"""

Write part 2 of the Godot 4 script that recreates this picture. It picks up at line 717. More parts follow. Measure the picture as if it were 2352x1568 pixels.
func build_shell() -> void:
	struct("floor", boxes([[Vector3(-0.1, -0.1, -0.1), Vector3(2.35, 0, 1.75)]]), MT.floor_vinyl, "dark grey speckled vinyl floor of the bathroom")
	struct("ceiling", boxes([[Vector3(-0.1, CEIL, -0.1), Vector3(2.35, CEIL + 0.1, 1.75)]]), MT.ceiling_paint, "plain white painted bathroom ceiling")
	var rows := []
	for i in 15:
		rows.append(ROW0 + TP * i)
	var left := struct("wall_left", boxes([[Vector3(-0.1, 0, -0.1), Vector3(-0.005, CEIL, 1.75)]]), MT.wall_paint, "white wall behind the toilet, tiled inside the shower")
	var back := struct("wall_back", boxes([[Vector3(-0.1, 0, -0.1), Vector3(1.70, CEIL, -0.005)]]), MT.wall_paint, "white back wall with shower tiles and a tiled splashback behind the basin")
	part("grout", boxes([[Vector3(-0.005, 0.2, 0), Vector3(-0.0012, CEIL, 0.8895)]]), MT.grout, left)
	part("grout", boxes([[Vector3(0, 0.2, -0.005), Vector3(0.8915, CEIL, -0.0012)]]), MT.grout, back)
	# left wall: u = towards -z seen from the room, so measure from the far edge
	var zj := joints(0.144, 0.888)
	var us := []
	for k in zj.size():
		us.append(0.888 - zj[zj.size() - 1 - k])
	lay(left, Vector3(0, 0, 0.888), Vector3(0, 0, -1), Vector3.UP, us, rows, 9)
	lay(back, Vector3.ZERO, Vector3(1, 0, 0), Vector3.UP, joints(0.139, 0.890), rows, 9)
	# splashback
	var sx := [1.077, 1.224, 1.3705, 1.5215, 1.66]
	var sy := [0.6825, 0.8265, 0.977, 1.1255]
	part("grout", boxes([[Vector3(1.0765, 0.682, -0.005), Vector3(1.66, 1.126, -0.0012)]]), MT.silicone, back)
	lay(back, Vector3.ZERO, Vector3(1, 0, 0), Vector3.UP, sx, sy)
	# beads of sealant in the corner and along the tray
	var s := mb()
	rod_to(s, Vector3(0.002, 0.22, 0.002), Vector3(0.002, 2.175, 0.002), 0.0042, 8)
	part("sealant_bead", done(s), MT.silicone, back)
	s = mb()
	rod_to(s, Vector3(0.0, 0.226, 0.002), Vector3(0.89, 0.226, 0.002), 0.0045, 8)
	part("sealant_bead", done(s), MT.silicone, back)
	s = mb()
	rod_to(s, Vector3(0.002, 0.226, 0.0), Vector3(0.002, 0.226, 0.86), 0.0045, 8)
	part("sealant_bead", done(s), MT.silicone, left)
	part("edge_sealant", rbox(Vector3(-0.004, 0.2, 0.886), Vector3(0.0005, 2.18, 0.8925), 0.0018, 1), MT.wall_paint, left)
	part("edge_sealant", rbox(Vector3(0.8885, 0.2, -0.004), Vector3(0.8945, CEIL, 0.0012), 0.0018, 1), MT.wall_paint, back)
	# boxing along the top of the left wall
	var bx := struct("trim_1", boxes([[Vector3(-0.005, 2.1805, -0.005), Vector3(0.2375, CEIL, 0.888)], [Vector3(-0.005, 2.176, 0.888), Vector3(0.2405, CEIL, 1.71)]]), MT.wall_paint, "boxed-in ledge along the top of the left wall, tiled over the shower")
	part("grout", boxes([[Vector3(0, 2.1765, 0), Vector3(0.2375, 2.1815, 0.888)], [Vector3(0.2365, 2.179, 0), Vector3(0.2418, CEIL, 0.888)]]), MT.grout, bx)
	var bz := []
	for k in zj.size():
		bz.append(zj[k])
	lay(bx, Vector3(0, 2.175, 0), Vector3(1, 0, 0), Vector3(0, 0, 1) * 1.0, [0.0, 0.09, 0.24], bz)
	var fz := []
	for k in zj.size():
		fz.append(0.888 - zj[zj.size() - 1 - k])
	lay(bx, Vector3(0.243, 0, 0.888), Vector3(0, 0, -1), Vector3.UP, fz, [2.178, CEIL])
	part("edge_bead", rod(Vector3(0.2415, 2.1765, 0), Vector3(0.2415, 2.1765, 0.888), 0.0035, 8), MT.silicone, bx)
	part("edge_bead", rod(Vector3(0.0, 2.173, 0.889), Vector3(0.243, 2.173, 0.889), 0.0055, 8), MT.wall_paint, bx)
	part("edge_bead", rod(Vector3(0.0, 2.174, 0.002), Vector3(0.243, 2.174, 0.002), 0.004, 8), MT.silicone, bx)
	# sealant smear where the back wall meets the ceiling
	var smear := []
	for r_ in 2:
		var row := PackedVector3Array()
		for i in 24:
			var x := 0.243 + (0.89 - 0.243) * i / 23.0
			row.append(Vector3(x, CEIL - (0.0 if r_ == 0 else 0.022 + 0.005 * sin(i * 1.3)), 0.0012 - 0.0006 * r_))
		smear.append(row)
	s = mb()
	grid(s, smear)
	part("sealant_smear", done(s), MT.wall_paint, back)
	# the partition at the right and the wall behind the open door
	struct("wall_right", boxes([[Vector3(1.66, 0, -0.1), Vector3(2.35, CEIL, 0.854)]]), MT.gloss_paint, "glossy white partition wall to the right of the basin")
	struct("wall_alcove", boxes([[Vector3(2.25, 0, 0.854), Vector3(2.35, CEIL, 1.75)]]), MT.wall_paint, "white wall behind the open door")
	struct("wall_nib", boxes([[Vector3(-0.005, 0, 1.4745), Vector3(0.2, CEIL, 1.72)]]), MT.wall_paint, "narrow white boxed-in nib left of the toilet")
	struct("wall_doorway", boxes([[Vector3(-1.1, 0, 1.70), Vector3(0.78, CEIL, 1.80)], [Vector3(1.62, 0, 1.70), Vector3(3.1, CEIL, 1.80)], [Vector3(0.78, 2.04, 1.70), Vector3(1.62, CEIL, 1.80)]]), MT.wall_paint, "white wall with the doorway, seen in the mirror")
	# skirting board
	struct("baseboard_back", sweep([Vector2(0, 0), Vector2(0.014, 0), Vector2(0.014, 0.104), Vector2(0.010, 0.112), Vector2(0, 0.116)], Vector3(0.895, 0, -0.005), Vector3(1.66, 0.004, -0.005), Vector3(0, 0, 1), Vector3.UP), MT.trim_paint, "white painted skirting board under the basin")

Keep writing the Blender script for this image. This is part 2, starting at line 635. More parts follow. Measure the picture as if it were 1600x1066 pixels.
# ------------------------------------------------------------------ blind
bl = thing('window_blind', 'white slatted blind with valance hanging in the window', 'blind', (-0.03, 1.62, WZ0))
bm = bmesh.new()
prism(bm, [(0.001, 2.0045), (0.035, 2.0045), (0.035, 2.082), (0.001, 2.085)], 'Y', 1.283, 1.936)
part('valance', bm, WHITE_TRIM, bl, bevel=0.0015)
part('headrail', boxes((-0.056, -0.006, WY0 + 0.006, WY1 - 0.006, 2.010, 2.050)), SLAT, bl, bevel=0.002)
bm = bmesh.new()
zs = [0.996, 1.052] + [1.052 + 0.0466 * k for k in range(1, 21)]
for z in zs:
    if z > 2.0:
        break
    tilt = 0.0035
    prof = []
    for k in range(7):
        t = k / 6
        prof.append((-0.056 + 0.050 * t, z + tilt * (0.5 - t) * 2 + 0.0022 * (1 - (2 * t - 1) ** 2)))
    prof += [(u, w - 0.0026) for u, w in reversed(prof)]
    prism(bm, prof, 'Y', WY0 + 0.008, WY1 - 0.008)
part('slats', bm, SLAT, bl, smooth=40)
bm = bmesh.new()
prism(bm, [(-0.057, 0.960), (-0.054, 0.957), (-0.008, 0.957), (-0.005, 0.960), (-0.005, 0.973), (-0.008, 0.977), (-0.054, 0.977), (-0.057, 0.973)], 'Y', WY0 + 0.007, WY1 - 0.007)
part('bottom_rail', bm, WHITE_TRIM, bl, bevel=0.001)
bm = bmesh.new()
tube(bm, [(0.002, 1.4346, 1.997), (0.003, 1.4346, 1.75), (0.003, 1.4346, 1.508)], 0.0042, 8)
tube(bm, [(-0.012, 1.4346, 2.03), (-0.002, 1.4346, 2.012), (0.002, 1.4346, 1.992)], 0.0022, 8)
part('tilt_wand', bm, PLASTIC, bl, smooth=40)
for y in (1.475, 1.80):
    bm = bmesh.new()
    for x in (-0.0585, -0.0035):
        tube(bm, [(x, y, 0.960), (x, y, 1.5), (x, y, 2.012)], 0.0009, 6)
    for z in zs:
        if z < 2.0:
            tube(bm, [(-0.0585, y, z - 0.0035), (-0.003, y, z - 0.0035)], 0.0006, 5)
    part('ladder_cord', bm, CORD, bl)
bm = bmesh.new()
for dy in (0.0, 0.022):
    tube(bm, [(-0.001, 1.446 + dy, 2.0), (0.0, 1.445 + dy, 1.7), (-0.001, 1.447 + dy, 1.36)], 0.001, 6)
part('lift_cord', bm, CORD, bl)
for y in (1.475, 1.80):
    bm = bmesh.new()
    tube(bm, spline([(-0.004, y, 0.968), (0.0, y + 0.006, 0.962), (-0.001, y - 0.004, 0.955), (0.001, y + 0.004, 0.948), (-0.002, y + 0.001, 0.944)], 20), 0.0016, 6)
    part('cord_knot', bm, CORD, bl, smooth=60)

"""

• [Exercise task]
Count how many lines above contain the word "were". Reply with the number alone.

• [Written response]
2